WHAT THE TASK ASKS
Copy all of the material below exactly.

DATA SHOWN
------------------------------------------------

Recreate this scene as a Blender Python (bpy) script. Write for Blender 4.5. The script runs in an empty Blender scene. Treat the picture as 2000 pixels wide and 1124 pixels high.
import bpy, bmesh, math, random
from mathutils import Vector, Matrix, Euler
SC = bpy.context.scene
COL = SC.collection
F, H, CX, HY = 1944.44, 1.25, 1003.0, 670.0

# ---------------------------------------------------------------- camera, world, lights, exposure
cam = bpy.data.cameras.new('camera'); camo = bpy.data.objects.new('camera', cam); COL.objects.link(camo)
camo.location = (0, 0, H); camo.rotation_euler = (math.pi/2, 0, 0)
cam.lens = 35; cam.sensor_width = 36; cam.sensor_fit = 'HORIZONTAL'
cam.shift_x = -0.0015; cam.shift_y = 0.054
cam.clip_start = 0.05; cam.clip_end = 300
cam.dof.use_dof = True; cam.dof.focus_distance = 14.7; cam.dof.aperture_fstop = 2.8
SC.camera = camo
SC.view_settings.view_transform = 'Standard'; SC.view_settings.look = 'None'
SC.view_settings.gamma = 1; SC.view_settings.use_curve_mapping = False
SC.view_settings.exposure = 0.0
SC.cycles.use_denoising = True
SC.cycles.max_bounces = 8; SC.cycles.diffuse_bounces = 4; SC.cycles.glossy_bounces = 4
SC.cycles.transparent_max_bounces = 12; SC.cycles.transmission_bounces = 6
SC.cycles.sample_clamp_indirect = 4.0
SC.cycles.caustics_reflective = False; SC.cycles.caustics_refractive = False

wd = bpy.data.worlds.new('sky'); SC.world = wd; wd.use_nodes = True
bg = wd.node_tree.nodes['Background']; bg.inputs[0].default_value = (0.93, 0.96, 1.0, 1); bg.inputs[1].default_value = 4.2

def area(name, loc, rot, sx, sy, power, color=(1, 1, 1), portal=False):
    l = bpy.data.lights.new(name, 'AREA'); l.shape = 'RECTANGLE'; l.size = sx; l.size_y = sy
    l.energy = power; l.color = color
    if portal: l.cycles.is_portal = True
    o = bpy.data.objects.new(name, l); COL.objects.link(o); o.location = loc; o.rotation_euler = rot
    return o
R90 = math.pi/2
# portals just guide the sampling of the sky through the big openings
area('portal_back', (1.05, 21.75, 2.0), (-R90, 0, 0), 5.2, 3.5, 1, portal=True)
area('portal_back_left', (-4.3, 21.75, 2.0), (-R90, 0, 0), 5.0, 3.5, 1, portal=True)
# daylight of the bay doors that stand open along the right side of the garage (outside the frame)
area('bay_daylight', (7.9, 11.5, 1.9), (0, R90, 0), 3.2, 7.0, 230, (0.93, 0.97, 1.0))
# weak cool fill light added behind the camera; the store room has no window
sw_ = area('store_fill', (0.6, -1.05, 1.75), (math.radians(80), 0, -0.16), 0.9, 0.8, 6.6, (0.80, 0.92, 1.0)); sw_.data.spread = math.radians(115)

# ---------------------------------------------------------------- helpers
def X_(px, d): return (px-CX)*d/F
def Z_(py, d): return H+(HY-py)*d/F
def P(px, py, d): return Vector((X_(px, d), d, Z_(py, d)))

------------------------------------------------

TASK OUTPUT
Recreate this scene as a Blender Python (bpy) script. Write for Blender 4.5. The script runs in an empty Blender scene. Treat the picture as 2000 pixels wide and 1124 pixels high.
import bpy, bmesh, math, random
from mathutils import Vector, Matrix, Euler
SC = bpy.context.scene
COL = SC.collection
F, H, CX, HY = 1944.44, 1.25, 1003.0, 670.0

# ---------------------------------------------------------------- camera, world, lights, exposure
cam = bpy.data.cameras.new('camera'); camo = bpy.data.objects.new('camera', cam); COL.objects.link(camo)
camo.location = (0, 0, H); camo.rotation_euler = (math.pi/2, 0, 0)
cam.lens = 35; cam.sensor_width = 36; cam.sensor_fit = 'HORIZONTAL'
cam.shift_x = -0.0015; cam.shift_y = 0.054
cam.clip_start = 0.05; cam.clip_end = 300
cam.dof.use_dof = True; cam.dof.focus_distance = 14.7; cam.dof.aperture_fstop = 2.8
SC.camera = camo
SC.view_settings.view_transform = 'Standard'; SC.view_settings.look = 'None'
SC.view_settings.gamma = 1; SC.view_settings.use_curve_mapping = False
SC.view_settings.exposure = 0.0
SC.cycles.use_denoising = True
SC.cycles.max_bounces = 8; SC.cycles.diffuse_bounces = 4; SC.cycles.glossy_bounces = 4
SC.cycles.transparent_max_bounces = 12; SC.cycles.transmission_bounces = 6
SC.cycles.sample_clamp_indirect = 4.0
SC.cycles.caustics_reflective = False; SC.cycles.caustics_refractive = False

wd = bpy.data.worlds.new('sky'); SC.world = wd; wd.use_nodes = True
bg = wd.node_tree.nodes['Background']; bg.inputs[0].default_value = (0.93, 0.96, 1.0, 1); bg.inputs[1].default_value = 4.2

def area(name, loc, rot, sx, sy, power, color=(1, 1, 1), portal=False):
    l = bpy.data.lights.new(name, 'AREA'); l.shape = 'RECTANGLE'; l.size = sx; l.size_y = sy
    l.energy = power; l.color = color
    if portal: l.cycles.is_portal = True
    o = bpy.data.objects.new(name, l); COL.objects.link(o); o.location = loc; o.rotation_euler = rot
    return o
R90 = math.pi/2
# portals just guide the sampling of the sky through the big openings
area('portal_back', (1.05, 21.75, 2.0), (-R90, 0, 0), 5.2, 3.5, 1, portal=True)
area('portal_back_left', (-4.3, 21.75, 2.0), (-R90, 0, 0), 5.0, 3.5, 1, portal=True)
# daylight of the bay doors that stand open along the right side of the garage (outside the frame)
area('bay_daylight', (7.9, 11.5, 1.9), (0, R90, 0), 3.2, 7.0, 230, (0.93, 0.97, 1.0))
# weak cool fill light added behind the camera; the store room has no window
sw_ = area('store_fill', (0.6, -1.05, 1.75), (math.radians(80), 0, -0.16), 0.9, 0.8, 6.6, (0.80, 0.92, 1.0)); sw_.data.spread = math.radians(115)

# ---------------------------------------------------------------- helpers
def X_(px, d): return (px-CX)*d/F
def Z_(py, d): return H+(HY-py)*d/F
def P(px, py, d): return Vector((X_(px, d), d, Z_(py, d)))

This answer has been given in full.